Cerchiamo di spiegare che cosa è l’elemento perequativo, una delle tante anomalie (o bufale) di questo rinnovo contrattuale.
I cosiddetti incrementi contrattuali, spalmati in percentuali sui livelli economici, hanno prodotto come risultato l’aumento della forbice retributiva tra i livelli più bassi e quelli apicali.
Per ovviare, all’aumento tabellare hanno pensato bene di aggiungere l’elemento perequativo (art.37 Ipotesi CCNL) dalla posizione economica B1 a D2, che varia da € 7,00 ad € 28,00.

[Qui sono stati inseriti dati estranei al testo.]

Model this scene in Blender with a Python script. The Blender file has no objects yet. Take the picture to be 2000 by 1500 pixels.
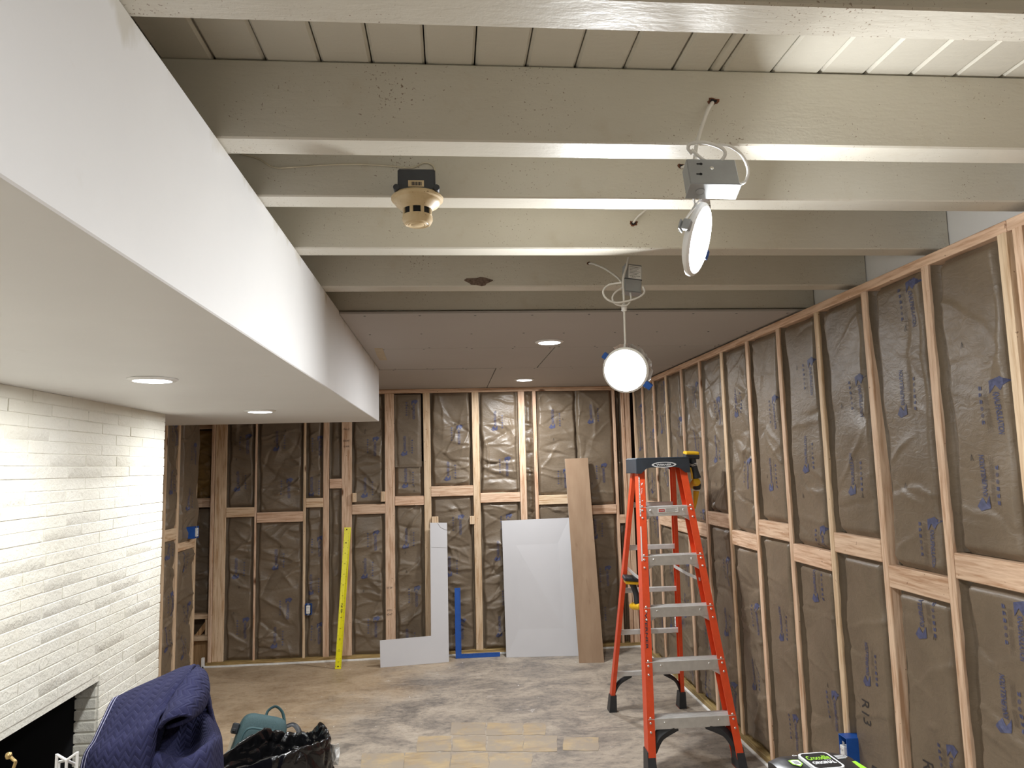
import bpy, bmesh, math, random
import numpy as np
from mathutils import Vector, Matrix

SC = bpy.context.scene
COL = SC.collection
PI = math.pi
rnd = random.Random(7)

# ------------------------------------------------------------------ camera, world, exposure
F_PX, YAW, PITCH, ROLL, EYE = 1410.57, 0.0888638, 0.112288, -0.0252757, 1.70
def cam_axes():
    cy, sy, cp, sp = math.cos(YAW), math.sin(YAW), math.cos(PITCH), math.sin(PITCH)
    f = np.array([sy*cp, cy*cp, sp]); r = np.array([cy, -sy, 0.0]); u = np.cross(r, f)
    cr, sr = math.cos(ROLL), math.sin(ROLL)
    return cr*r + sr*u, -sr*r + cr*u, f
AX_R, AX_U, AX_F = cam_axes()
cam_d = bpy.data.cameras.new('camera'); cam = bpy.data.objects.new('camera', cam_d); COL.objects.link(cam)
cam_d.sensor_width = 36; cam_d.lens = F_PX/2000*36; cam_d.clip_start = 0.05; cam_d.clip_end = 60
cam.matrix_world = Matrix(((AX_R[0], AX_U[0], -AX_F[0], 0), (AX_R[1], AX_U[1], -AX_F[1], 0), (AX_R[2], AX_U[2], -AX_F[2], EYE), (0, 0, 0, 1)))
SC.camera = cam
w = bpy.data.worlds.new('world'); SC.world = w; w.use_nodes = True
w.node_tree.nodes['Background'].inputs[0].default_value = (0.75, 0.8, 0.9, 1)
w.node_tree.nodes['Background'].inputs[1].default_value = 0.02
SC.view_settings.view_transform = 'Standard'; SC.view_settings.look = 'None'
SC.view_settings.gamma = 1.0; SC.view_settings.use_curve_mapping = False
SC.view_settings.exposure = 0.36
LAMP_W = 19.0          # each LED wafer light, radiant watts
LAMP_COL = (0.955, 0.98, 1.0)

def ray(px, py): return AX_R*(px-1000)/F_PX - AX_U*(py-750)/F_PX + AX_F
def _at(px, py, i, v):
    d = ray(px, py); o = np.array([0, 0, EYE]); return o + d*((v-o[i])/d[i])
def oz(px, py, z): return _at(px, py, 2, z)     # point of the real plane z (floor, ceiling...) seen at a photo pixel
def oy(px, py, y): return _at(px, py, 1, y)
def ox(px, py, x): return _at(px, py, 0, x)

# ------------------------------------------------------------------ materials
class NT:
    def __init__(s, name):
        s.m = bpy.data.materials.new(name); s.m.use_nodes = True
        s.t = s.m.node_tree; s.b = s.t.nodes['Principled BSDF']
    def n(s, typ, **kw):
        nd = s.t.nodes.new(typ)
        for k, v in kw.items():
            if k.startswith('i_'): nd.inputs[k[2:].replace('_', ' ')].default_value = v
            else: setattr(nd, k, v)
        return nd
    def l(s, a, b): s.t.links.new(a, b)
    def coords(s, scale=(1, 1, 1), kind='Object', rand=False):
        tc = s.n('ShaderNodeTexCoord'); mp = s.n('ShaderNodeMapping'); mp.inputs['Scale'].default_value = scale
        s.l(tc.outputs[kind], mp.inputs['Vector'])
        if rand:
            oi = s.n('ShaderNodeObjectInfo'); mu = s.n('ShaderNodeVectorMath', operation='MULTIPLY')
            cb = s.n('ShaderNodeCombineXYZ')
            for i in range(3): s.l(oi.outputs['Random'], cb.inputs[i])
            s.l(cb.outputs[0], mu.inputs[0]); mu.inputs[1].default_value = (37, 61, 83)
            s.l(mu.outputs[0], mp.inputs['Location'])
        return mp.outputs[0]
    def noise(s, vec, scale, detail=4, rough=0.55, dist=0.0):
        nd = s.n('ShaderNodeTexNoise'); nd.inputs['Scale'].default_value = scale; nd.inputs['Detail'].default_value = detail
        nd.inputs['Roughness'].default_value = rough; nd.inputs['Distortion'].default_value = dist
        s.l(vec, nd.inputs['Vector']); return nd.outputs[0]
    def ramp(s, fac, stops, interp='LINEAR'):
        r = s.n('ShaderNodeValToRGB'); e = r.color_ramp; e.interpolation = interp
        while len(e.elements) < len(stops): e.elements.new(0.5)
        for el, (p, c) in zip(e.elements, stops):
            el.position = p; el.color = (*c, 1) if not isinstance(c, (int, float)) else (c, c, c, 1)
        s.l(fac, r.inputs[0]); return r.outputs[0]
    def mix(s, fac, a, b, mode='MIX'):
        m = s.n('ShaderNodeMix', data_type='RGBA', blend_type=mode)
        for sock, v in ((m.inputs[0], fac), (m.inputs[6], a), (m.inputs[7], b)):
            if isinstance(v, (int, float)): sock.default_value = v
            elif isinstance(v, tuple): sock.default_value = (*v, 1)
            else: s.l(v, sock)
        return m.outputs[2]
    def math(s, op, a, b=0.0, clamp=False):
        m = s.n('ShaderNodeMath', operation=op, use_clamp=clamp)
        for sock, v in zip(m.inputs, (a, b)):
            if isinstance(v, (int, float)): sock.default_value = v
            else: s.l(v, sock)
        return m.outputs[0]
    def bump(s, h, strength=0.3, dist=0.01):
        b = s.n('ShaderNodeBump'); b.inputs['Strength'].default_value = strength; b.inputs['Distance'].default_value = dist
        s.l(h, b.inputs['Height']); s.l(b.outputs[0], s.b.inputs['Normal'])
    def set(s, col=None, rough=None, metal=None, spec=None):
        for k, v in (('Base Color', col), ('Roughness', rough), ('Metallic', metal), ('Specular IOR Level', spec)):
            if v is None: continue
            if isinstance(v, tuple): s.b.inputs[k].default_value = (*v, 1)
            elif isinstance(v, (int, float)): s.b.inputs[k].default_value = v
            else: s.l(v, s.b.inputs[k])
        return s.m

def plain(name, col, rough=0.5, metal=0.0, var=0.12, scale=25, bump=0.0, spec=0.5):
    t = NT(name); v = t.coords(); n = t.noise(v, scale, 4)
    lo = tuple(c*(1-var) for c in col); hi = tuple(min(1, c*(1+var)) for c in col)
    c = t.ramp(n, [(0.3, lo), (0.7, hi)])
    t.set(c, rough, metal, spec)
    if bump: t.bump(n, bump, 0.004)
    return t.m

def wood(name, lo, hi, knot=(0.16, 0.07, 0.03), rough=0.6):
    t = NT(name); v = t.coords((1, 1, 0.07), rand=True)
    d = t.noise(v, 9, 3)
    ad = t.n('ShaderNodeVectorMath', operation='MULTIPLY_ADD'); t.l(d, ad.inputs[0]); ad.inputs[1].default_value = (.03, .03, .03); t.l(v, ad.inputs[2])
    g = t.noise(ad.outputs[0], 75, 4, 0.6)
    big = t.noise(v, 14, 2)
    dk = tuple(x*k_ for x, k_ in zip(lo, (.80, .70, .60))); c1 = t.ramp(g, [(0.36, dk), (0.45, lo), (0.60, hi)])
    oi = t.n('ShaderNodeObjectInfo')
    tint = t.ramp(oi.outputs['Random'], [(0, (0.86, 0.80, 0.74)), (0.5, (1.0, 0.97, 0.93)), (1, (1.0, 0.90, 0.84))])
    c1 = t.mix(1.0, c1, tint, 'MULTIPLY')
    c1 = t.mix(t.ramp(big, [(0.4, 0.0), (0.7, 0.35)]), c1, hi)
    kv = t.coords((1, 1, 0.45), rand=True)
    vo = t.n('ShaderNodeTexVoronoi'); vo.inputs['Scale'].default_value = 5.0; t.l(kv, vo.inputs['Vector'])
    k = t.ramp(vo.outputs['Distance'], [(0.045, 1.0), (0.10, 0.0)])
    c1 = t.mix(k, c1, knot)
    sp = t.noise(t.coords((1, 1, 1), rand=True), 60, 1)
    c1 = t.mix(t.ramp(sp, [(0.755, 0.0), (0.775, 0.7)]), c1, knot)
    t.set(c1, rough, 0, 0.35); t.bump(g, 0.25, 0.002); return t.m

M = {}
M['wood'] = wood('fir_framing_lumber', (0.60, 0.41, 0.285), (0.77, 0.58, 0.43))
M['wood_pale'] = wood('pale_spruce_lumber', (0.64, 0.475, 0.315), (0.78, 0.62, 0.44))
M['wood_treated'] = wood('treated_lumber', (0.26, 0.19, 0.075), (0.42, 0.31, 0.13))
M['plywood'] = wood('plywood', (0.36, 0.22, 0.11), (0.50, 0.33, 0.17))

def paint_beam():
    t = NT('cream_beam_paint'); v = t.coords(); vs = t.coords((0.25, 1, 1))
    g = t.noise(vs, 55, 5, 0.6, 0.4)
    big = t.noise(v, 2.2, 4)
    c = t.ramp(big, [(0.3, (0.565, 0.53, 0.445)), (0.7, (0.64, 0.61, 0.53))])
    c = t.mix(t.ramp(t.noise(v, 7, 5, .7), [(0.60, 0.0), (0.80, 0.30)]), c, (0.46, 0.37, 0.24))
    sp = t.noise(v, 165, 3, 0.6)
    pt = t.noise(v, 5, 3)
    c = t.mix(t.ramp(t.math('ADD', sp, t.math('MULTIPLY', pt, 0.35)), [(0.862, 0.0), (0.905, 0.8)]), c, (0.17, 0.10, 0.055))
    t.set(c, 0.36, 0, 0.5); t.bump(t.math('ADD', g, t.math('MULTIPLY', t.noise(v, 130, 3), .3)), 0.35, 0.003); return t.m
M['beam'] = paint_beam()
def paint_white(name, col, rough=0.55, dirty=0.25, bump=0.08, grime=False):
    t = NT(name); v = t.coords(); big = t.noise(v, 1.7, 5, 0.6)
    c = t.ramp(big, [(0.35, tuple(x*0.96 for x in col)), (0.65, col)])
    st = t.noise(v, 4.5, 6, 0.65)
    c = t.mix(t.ramp(st, [(0.66, 0.0), (0.80, dirty)]), c, (0.55, 0.50, 0.42))
    if grime:
        sz = t.n('ShaderNodeSeparateXYZ'); t.l(t.n('ShaderNodeNewGeometry').outputs['Position'], sz.inputs[0])
        k = t.math('ADD', t.math('MULTIPLY', t.math('SUBTRACT', sz.outputs[2], 2.36), 3.0), t.noise(t.coords((1, 1, .5)), 4.2, 5, .6))
        c = t.mix(t.ramp(k, [(0.74, 0.0), (0.84, 0.55)]), c, (0.52, 0.48, 0.38))
    t.set(c, rough, 0, 0.4); t.bump(t.noise(v, 90, 3), bump, 0.003); return t.m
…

Si tratta di un provvedimento una tantum, erogabile solo per il periodo marzo-dicembre 2018, dopo di che non sarà più corrisposto. QUINDI L’INCREMENTO REALE DI QUESTO RINNOVO CONTRATTUALE non è la somma tra l’incremento retributivo e l’elemento perequativo, come alcuni sindacati firmatari stanno cercando di far intendere ai lavoratori.
L’elemento perequativo non è utile ai fini previdenziali, dell’indennità di anzianità, del trattamento di fine rapporto, dell’indennità sostitutiva del preavviso, nonché dell’indennità in caso di decesso. E’ una sorta di “fuori busta”, una regalia.
Poiché nella Finanziaria non sono state stanziate le risorse economiche adeguate a finanziare questa sorta di elemosina una tantum, i fondi necessari sono stati “recuperati” facendo partire l’incremento contrattuale a regime, spettante a tutti i lavoratori, non dal 1° gennaio 2018 ma dal 1° marzo 2018.
Insomma il Governo si è fatto bello agli occhi dei lavoratori utilizzando i “risparmi” fatti sugli stessi fondi a loro destinati (il ministro Madia, difatti, si era impegnata a prestare attenzione ai livelli economici più in sofferenza). Si era appeso la medaglia solo per il tempo strettamente necessario a svolgere le elezioni politiche e quelle delle RSU. Governo e sindacati complici si assistono reciprocamente, perché è assai complicato per i sindacati gestire una propaganda elettorale dopo aver svenduto i diritti dei lavoratori con la firma di questo contratto. Ancora più difficile, dopo aver pesantemente ipotecato la contrattazione nazionale con l’accordo sull’ impegno degli 85 euro lordi e medi sottoscritto a tavolino tra Governo e cgil-cisl-uil-ugl a novembre del 2016.
L’aumento medio riconosciuto è inferiore al 40% dell’inflazione registrata negli anni di blocco della contrattazione (2010-2017). Infatti in questi anni l’IPCA, l’indice dei prezzi al consumo che è la misura di riferimento per calcolare gli incrementi contrattuali (applicata nel rinnovo dei contratti del privato), si è rivalutato del 10%. E’ sufficiente adeguare le retribuzioni del 10% per verificare quanto sarebbe dovuto essere l’aumento contrattuale per aggiornare le retribuzioni alla sola inflazione.
Basta anche solo confrontare i cosiddetti incrementi retributivi di questo rinnovo con quelli del precedente CCNL per rendersi conto dell’inganno che si è consumato e che da il senso dell’impoverimento a cui hanno portato i dipendenti pubblici. Non possiamo non concludere che la proposta della USB, di incrementare le retribuzioni tabellari di € 300,00 mensili, non era affatto campata in aria. Era un buon punto di partenza per una vera contrattazione. Perché ai livelli retributivi più alti si sarebbe potuto restituire bene o male l’inflazione, mentre ai livelli più bassi avrebbe riconosciuto, oltre all’inflazione, un congruo aumento per allineare le retribuzioni con quelle più elevate e dare più valore agli stipendi di chi ha più sofferto il blocco della contrattazione.
C’è da ricordare che solo la USB in questi anni ha ripetutamente scioperato chiedendo non solo il rinnovo del contratto, ma un contratto che restituisse potere d’acquisto alle retribuzioni e risolvesse i problemi dei lavoratori.